07/21/2008 12:00 am EST


Lawrence McMillan

Founder & President, McMillan Analysis Corporation

Lawrence McMillan, editor of the Option Strategist, says we’re in a deep bear market, but stocks are set up for a bounce of the kind we may have experienced last week.

One of the nastiest bear markets in memory continues to grind its way lower. Even though the market—by many measures—has been very oversold for some time, it keeps going lower. That is typical of bear markets at their strongest. Rallies have been short-lived, followed quickly by more selling.

Significant support at 1270 [on the Standard & Poor’s 500 index] was violated, and new closing and intraday lows have been made [before the recent rebound]. That area represents the first level of resistance, while 1235 is support as it has been tested three times and has held. Any move outside of the range 1235-1280 would likely be significant. (It closed below 1215 on July 15th and bounced back to close Friday above 1260—Editor.)

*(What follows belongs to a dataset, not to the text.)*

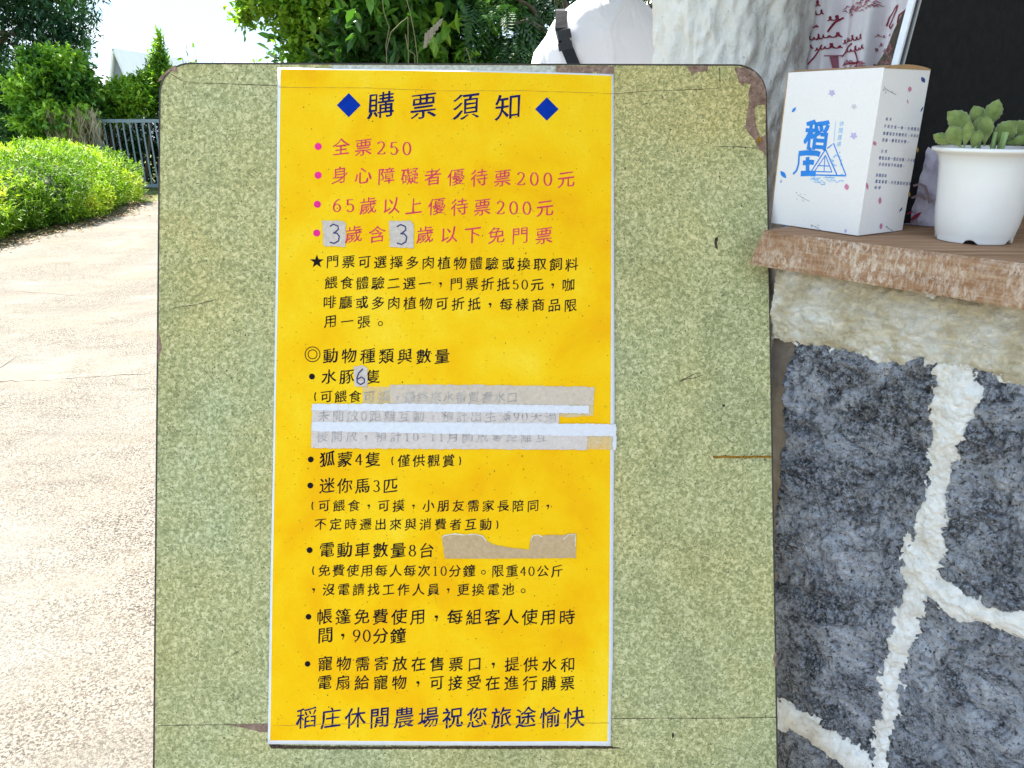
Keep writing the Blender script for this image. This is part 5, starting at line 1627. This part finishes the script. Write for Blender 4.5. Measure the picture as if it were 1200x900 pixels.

The S&P’s chart remains a very negative one. The 20-day moving average is declining, although it’s well above current prices—at about 1305 or so. This is one demonstration of how oversold the market still is. What would it take to turn it positive? A true base-building process, establishing higher highs and higher lows. That would take a while.

The equity-only put-call ratios remain on sell signals. Neither ratio has reached extreme oversold levels (heights) yet, so there appears to be more selling to come before these roll over and give new buy signals.

Market breadth is extremely oversold. The stocks-only oscillator dropped to nearly -800, the lowest it’s been since July 2002. The NYSE-based oscillator also approached -800, its lowest level since March of 2003. Clearly these are extremely oversold levels, and they are thus the main harbinger of an oversold rally (which may have begun last week—Editor).

Volatility indices ($VIX and $VXO) continue to rise, and so they remain in bearish up trends. However, they haven’t formed the spike peaks that have generally accompanied market bottoms in the past. In our opinion, the bears will be in control unless traders panic and buy puts, forcing $VIX to spike upward.

Is a spike peak in $VIX mandatory for a bottom? No, nothing is ever mandatory—one must “listen” to the market. But without a capitulation panic, we would expect that any rallies would not be very long lasting.

In summary, we remain negative, but mindful of the fact that oversold rallies could spring up. Breadth is potentially oversold enough to denote a major bottom, but none of the other indicators are. However, rallies have been meek, so bears should retain positions as long as the S&P remains below 1280.